Eventually and thankfully, Semyon gets his hands real dirty. For six episodes, his story has layered on a stagnating amount of development with only a few rewards. Here, however, he realizes the fruitless nature of his endeavors and posits a big middle finger by first killing his double-crossing employee, then burning down his recently-taken-over casino and club, and finally coordinating a sting that will claim enough diamonds — from the people who betrayed him — to restore his liquid assets.

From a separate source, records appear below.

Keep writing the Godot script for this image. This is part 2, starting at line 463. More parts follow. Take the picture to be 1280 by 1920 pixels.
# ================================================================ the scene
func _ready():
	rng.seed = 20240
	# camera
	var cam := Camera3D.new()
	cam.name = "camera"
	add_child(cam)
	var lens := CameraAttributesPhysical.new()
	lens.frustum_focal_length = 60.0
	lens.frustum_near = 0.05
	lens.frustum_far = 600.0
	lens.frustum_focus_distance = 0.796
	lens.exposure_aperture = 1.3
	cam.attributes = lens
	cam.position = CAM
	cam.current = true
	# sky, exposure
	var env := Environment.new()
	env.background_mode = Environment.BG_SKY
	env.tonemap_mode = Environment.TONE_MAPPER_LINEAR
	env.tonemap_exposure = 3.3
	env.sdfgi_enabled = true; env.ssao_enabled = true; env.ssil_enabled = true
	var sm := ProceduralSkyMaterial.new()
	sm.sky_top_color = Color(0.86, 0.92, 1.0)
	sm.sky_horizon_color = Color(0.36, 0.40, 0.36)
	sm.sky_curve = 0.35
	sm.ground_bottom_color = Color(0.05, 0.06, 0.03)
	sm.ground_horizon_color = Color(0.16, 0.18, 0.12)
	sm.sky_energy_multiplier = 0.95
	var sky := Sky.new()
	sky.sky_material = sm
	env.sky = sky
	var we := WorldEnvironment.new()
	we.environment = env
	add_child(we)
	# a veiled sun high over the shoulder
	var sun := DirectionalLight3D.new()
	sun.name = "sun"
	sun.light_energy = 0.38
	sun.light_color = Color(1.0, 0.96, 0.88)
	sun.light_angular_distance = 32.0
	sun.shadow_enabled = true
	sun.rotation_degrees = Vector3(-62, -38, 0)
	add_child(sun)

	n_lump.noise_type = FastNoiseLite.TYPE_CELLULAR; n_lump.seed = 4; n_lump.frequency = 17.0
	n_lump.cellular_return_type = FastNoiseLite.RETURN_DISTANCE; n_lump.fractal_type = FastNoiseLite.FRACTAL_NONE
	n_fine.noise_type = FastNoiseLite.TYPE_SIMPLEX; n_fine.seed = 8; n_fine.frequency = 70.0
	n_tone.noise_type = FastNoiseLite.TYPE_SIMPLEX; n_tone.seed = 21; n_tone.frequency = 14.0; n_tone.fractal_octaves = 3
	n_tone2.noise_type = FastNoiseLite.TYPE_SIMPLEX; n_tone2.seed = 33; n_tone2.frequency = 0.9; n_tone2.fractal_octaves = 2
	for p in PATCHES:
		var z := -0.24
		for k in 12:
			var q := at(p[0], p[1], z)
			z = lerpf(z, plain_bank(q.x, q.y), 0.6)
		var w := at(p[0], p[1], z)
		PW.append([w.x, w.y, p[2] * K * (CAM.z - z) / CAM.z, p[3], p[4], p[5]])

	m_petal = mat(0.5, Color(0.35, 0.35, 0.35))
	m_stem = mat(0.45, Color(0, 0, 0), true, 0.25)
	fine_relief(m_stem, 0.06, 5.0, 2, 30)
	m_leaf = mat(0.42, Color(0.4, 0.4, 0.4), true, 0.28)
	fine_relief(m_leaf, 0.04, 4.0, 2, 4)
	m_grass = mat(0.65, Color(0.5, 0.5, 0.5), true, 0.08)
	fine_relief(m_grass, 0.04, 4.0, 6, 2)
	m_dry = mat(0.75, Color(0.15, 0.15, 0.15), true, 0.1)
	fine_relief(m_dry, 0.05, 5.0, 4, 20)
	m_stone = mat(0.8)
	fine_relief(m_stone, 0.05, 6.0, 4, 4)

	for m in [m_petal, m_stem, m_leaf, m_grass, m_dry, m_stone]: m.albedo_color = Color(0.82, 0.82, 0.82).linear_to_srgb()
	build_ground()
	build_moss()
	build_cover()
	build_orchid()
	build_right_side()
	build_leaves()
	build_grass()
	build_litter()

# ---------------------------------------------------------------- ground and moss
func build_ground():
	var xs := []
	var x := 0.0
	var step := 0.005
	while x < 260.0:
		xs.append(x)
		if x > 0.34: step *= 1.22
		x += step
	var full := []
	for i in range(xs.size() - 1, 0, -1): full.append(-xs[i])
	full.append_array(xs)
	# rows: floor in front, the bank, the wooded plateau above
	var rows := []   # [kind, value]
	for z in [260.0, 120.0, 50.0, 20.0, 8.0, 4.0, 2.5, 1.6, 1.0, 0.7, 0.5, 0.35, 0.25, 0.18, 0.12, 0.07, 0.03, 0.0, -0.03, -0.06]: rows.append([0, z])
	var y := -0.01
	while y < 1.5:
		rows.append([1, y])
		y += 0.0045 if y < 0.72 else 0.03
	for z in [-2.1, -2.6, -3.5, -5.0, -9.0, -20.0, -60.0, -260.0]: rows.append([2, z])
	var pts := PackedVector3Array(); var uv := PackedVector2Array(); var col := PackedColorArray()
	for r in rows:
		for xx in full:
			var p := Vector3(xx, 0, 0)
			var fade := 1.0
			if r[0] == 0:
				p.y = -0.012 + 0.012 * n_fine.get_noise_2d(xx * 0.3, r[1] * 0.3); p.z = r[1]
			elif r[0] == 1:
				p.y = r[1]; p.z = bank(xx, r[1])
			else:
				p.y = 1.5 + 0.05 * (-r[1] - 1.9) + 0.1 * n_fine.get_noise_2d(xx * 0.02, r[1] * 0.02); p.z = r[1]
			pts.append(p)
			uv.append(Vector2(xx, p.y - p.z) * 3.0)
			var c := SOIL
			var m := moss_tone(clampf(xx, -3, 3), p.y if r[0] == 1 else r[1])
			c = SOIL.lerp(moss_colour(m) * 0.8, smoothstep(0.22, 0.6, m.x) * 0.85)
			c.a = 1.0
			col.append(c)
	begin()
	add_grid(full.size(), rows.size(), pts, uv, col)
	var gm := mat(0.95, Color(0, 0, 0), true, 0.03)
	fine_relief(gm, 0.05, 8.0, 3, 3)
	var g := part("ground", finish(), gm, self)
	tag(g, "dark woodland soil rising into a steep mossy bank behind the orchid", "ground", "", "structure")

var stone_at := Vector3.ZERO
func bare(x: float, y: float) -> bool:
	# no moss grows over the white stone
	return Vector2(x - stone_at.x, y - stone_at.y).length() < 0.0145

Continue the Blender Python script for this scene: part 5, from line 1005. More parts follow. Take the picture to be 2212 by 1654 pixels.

His attitude is exciting, and the prospect of his swindle bringing all our protagonists together to pull off a collectively beneficial stunt further invigorates anticipation for the season finale.

The possession of last week’s stolen documents provides the characters with more clues to piece together the core conspiracy, like a so-called “black map.” These are the worst bits of the episode, presenting anti-climactic reveals of the corruption’s key players, whom we already heavily suspected, and left-field connections (Caspere’s secretary?). However, after the death of Detective Davis, the head of the operation, the stakes are raised. Bezzerides and Velcoro find themselves on the wrong side of the law, and Woodrugh’s investigating yields more red flags, inciting blackmail by use of photographs from his blackout sexual exploits. This leads the latter into the confines of the Black Mountain of his past, where the situation goes awry and forces him to fight his way out. In the end, Woodrugh succeeds only to suffer a shocking turn of events. Poor Woodrugh, in all his closeted homosexuality, was destined to be the most tragic character of this season.

Back in the motel room, Bezzerides and Velcoro bond over the bad. Bezzerides remarks, “You’re not a bad man.” Too twisted to heed these words, he grieves, “Do you miss anything?” We know they all do; this is a story about people who reside in a depressing aftermath of a life-defining incident, where no amount of words — but maybe sex — can suppress the foreboding sense they feel they’ve incited. (Channeling an idea from the first season: “The world needs bad men; we keep the other bad men from the door.) Hopefully, the 90-minute season finale makes them feel needed, because they’ve certainly inspired the empathy to warrant justice for their deeply troubled souls.